Communication Barriers: Being an adult is busy and even when in the same city, aligning schedules can be hard to do, so adding a large time zone difference can also make communicating with others harder to maintain.
The Risk of Growing Apart: Generally with new places and experiences it is super easy for friendships to fade if you are separated for so long. There is nothing wrong with growth and realizing that some friends were meant to be temporary, but it can be sad to realize when those friendships have started to fizzle.
The Birth of Wumbo Wednesday
My group chat origin story is for another post, but basically my three closest girl friends and I all used to live in Northern Virginia until last year when all of us (except Taylor) moved either across the country or in my case, the world. We didn't want to grow apart as friends so we first made a point to message and send memes in our group chat pretty frequently and occasionally facetime as a group. With time zones and miles between us, unfortunately video chat just wasn't sustainable for our schedules. So one day, my friend Alex brought up the idea of sending an update via video on an iterative basis to stay up to date on each other's lives. We all decided on a day, and the tradition started from there. It used to just be us girls, but it expanded to some other close friends and now it is basically us girls and our significant others now.
If you are curious to the first part of the name, you probably were also a sheltered kid that couldn't watch certain TV shows as a kid and I empathize with you. Wumbo is a reference to Spongebob where Patrick turns Spongebob's belt that says "M for Mini, when it should be W for Wumbo... I wumbo, You wumbo, he she me wumbo" You get it. If it wasn't a word before it is definitely a word now. Thank you Alex and Taylor for your quotes and references that I usually have to look up LOL.
Any way, basically "Wumbology" is the practice of sending a video every Wednesday to the group chat talking about how you are currently doing, any updates from the week before, any upcoming events, and responses to other peoples videos.
Personal Impact
This year has been tough at times personally, but no matter how tough, I always had something to look forward to each week. Sometimes Wumbos were what got me through the week. It is mainly memeing and joking around with my favorite people, but it also an intentional moment of connection that each of us in the group have committed to.

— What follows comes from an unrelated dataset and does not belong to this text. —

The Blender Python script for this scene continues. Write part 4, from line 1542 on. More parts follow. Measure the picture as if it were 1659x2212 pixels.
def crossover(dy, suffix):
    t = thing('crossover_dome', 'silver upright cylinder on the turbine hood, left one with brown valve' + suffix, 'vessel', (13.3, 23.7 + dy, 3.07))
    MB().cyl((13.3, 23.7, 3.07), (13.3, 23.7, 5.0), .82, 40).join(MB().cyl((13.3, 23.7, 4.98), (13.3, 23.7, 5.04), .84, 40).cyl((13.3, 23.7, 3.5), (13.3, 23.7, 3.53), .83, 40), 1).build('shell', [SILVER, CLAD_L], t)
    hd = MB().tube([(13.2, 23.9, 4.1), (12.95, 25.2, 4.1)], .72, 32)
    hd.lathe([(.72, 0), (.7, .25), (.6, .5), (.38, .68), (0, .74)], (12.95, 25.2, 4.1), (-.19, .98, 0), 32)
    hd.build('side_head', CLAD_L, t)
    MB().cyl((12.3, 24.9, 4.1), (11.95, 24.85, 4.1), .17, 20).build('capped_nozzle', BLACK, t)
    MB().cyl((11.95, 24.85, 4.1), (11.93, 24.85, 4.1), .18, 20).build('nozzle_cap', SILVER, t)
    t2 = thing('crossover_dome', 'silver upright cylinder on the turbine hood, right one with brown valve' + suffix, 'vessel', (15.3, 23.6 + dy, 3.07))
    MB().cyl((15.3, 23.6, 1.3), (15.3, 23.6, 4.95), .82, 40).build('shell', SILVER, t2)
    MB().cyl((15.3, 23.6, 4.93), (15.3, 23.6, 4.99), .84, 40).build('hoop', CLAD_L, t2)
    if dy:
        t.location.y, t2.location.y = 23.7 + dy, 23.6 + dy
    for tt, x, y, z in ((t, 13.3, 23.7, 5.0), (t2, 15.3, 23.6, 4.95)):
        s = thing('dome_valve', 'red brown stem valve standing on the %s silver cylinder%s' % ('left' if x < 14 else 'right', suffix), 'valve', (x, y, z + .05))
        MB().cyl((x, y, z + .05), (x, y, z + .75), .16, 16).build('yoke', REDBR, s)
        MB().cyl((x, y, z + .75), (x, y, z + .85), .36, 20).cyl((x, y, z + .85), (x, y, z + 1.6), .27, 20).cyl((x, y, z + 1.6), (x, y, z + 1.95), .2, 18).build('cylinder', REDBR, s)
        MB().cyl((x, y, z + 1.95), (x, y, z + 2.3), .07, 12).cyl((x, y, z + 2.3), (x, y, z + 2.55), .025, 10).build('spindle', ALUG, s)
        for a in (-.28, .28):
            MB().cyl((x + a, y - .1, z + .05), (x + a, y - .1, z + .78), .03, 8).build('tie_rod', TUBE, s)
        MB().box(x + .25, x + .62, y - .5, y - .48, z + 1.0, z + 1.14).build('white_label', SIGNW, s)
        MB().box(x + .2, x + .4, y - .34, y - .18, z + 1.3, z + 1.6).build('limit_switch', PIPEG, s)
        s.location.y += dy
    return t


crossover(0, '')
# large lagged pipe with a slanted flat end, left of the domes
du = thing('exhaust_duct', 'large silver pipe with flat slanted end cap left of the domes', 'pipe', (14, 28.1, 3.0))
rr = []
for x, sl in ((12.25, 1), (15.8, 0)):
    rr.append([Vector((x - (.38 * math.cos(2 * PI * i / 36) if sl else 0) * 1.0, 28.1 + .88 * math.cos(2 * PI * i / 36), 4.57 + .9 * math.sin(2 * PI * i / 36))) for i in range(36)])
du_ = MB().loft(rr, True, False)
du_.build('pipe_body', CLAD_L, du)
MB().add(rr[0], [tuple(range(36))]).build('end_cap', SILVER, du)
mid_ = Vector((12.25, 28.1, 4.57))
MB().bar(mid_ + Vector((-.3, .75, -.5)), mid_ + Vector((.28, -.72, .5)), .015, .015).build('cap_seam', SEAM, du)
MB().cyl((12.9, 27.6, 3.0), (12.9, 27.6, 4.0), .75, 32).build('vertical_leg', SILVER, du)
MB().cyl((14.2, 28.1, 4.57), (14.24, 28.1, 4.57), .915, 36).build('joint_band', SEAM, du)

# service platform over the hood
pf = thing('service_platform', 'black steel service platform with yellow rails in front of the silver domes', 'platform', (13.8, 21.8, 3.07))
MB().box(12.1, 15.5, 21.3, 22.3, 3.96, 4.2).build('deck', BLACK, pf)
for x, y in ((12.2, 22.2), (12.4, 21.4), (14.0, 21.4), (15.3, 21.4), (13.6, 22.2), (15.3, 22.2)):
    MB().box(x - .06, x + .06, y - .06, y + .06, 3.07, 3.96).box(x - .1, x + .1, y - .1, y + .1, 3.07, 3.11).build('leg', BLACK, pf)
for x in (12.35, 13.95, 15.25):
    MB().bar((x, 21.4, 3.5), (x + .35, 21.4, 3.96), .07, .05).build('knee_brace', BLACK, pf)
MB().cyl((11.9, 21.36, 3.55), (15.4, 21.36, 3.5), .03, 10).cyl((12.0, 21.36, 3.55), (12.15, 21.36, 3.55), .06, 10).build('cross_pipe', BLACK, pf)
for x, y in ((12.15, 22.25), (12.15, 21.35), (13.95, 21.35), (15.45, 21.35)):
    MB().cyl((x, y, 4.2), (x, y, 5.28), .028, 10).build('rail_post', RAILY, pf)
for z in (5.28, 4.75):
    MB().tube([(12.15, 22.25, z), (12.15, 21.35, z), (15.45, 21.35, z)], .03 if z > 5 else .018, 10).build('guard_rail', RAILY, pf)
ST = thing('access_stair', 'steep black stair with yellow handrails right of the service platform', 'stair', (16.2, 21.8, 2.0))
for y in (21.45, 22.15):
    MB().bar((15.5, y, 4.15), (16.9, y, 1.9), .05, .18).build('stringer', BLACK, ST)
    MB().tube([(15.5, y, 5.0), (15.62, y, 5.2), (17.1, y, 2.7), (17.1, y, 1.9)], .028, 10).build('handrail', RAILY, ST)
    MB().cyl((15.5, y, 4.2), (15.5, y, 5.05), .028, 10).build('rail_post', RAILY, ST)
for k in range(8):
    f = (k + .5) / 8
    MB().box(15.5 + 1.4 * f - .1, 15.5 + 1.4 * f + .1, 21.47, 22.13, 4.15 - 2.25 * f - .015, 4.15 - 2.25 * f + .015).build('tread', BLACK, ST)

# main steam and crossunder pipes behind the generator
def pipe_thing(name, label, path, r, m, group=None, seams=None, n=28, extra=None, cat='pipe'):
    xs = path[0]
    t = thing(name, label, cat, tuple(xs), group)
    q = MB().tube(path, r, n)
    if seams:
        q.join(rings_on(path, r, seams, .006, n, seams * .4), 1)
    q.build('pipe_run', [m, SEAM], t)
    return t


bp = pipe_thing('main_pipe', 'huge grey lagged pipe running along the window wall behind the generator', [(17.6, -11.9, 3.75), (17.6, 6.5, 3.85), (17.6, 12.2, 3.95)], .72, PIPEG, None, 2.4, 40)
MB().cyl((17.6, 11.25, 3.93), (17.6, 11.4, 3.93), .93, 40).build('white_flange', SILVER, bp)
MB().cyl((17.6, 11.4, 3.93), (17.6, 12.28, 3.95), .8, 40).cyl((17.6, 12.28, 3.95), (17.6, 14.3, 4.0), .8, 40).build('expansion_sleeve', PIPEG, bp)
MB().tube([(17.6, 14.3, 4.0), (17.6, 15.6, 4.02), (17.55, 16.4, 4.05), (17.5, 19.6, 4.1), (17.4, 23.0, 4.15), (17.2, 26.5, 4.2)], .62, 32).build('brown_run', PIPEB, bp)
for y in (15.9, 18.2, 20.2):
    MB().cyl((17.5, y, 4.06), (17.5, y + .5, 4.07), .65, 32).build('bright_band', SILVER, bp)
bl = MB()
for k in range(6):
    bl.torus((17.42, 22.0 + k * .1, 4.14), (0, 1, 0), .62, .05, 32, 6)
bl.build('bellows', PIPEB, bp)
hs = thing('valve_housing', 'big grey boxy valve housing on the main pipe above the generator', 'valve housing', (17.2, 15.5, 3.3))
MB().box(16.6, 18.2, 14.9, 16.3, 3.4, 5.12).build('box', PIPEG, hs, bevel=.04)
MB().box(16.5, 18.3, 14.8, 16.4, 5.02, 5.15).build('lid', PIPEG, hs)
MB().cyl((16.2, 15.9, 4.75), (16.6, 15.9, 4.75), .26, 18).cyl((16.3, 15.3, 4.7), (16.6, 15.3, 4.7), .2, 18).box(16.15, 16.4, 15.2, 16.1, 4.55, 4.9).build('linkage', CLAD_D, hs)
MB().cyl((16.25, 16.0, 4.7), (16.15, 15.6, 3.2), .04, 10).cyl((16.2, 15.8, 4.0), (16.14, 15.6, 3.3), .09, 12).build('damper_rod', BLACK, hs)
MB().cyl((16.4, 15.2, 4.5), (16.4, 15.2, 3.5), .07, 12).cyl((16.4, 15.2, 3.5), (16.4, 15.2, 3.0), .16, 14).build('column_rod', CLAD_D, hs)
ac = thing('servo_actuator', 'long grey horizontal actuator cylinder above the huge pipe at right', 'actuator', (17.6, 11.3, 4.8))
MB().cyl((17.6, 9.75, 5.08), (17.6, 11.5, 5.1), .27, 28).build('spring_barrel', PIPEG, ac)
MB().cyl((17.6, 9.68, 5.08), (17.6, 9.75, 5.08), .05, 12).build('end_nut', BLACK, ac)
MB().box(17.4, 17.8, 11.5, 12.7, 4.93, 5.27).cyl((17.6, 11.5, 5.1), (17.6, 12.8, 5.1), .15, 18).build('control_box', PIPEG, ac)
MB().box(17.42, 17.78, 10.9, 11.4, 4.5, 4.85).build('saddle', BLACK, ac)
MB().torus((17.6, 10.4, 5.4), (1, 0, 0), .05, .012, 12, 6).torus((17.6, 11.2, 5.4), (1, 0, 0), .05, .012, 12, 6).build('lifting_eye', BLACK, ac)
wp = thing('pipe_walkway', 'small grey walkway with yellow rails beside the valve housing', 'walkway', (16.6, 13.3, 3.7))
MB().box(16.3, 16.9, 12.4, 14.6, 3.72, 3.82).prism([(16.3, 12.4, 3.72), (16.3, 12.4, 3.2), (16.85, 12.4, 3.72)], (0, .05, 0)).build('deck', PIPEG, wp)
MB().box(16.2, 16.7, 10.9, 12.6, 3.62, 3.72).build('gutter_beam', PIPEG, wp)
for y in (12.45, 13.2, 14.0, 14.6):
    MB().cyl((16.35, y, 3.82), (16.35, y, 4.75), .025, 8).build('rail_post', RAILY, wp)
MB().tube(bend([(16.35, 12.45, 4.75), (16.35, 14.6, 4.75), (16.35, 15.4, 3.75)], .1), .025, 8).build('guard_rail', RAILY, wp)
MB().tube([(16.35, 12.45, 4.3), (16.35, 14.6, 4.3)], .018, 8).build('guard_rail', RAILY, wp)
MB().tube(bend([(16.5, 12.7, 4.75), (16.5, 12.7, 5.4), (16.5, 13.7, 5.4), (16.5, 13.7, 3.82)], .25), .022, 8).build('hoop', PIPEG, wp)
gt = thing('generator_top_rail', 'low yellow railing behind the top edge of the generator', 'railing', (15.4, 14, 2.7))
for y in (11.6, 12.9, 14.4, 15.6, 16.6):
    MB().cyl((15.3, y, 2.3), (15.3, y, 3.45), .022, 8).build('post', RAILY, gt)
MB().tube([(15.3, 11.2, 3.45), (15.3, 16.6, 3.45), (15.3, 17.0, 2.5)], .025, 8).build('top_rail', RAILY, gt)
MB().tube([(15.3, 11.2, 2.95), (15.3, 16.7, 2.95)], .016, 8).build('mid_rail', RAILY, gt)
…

It truly has brought us all a little closer despite the miles between us.
Why does Wumbo Work so Well?
Consistency: Having a set recurrence for everyone to send their videos keeps everyone on track and at this point it is just part of my routine.
Fun: The purpose of this is to have fun and connect with the people you care about. It shouldn't feel like work or drain you. The point is to uplift you and recharge your social battery.
Staying Up to Date: By sending these videos every week, we all generally feel close to each other still. Our inside jokes, our memes, they all remind each other that we still care for one another and they are all still important to us.
Creating Your Own Wumbo
Even if you live in the same city as your "people", if you feel like you just can't meet up with them enough, make your own ritual and set the frequency to what is realistic for you.
You don't have to call it "wumbo" per se, you can tailor it to what will "stick" in your group. Be creative and find something that fits the personalities and schedules of friends.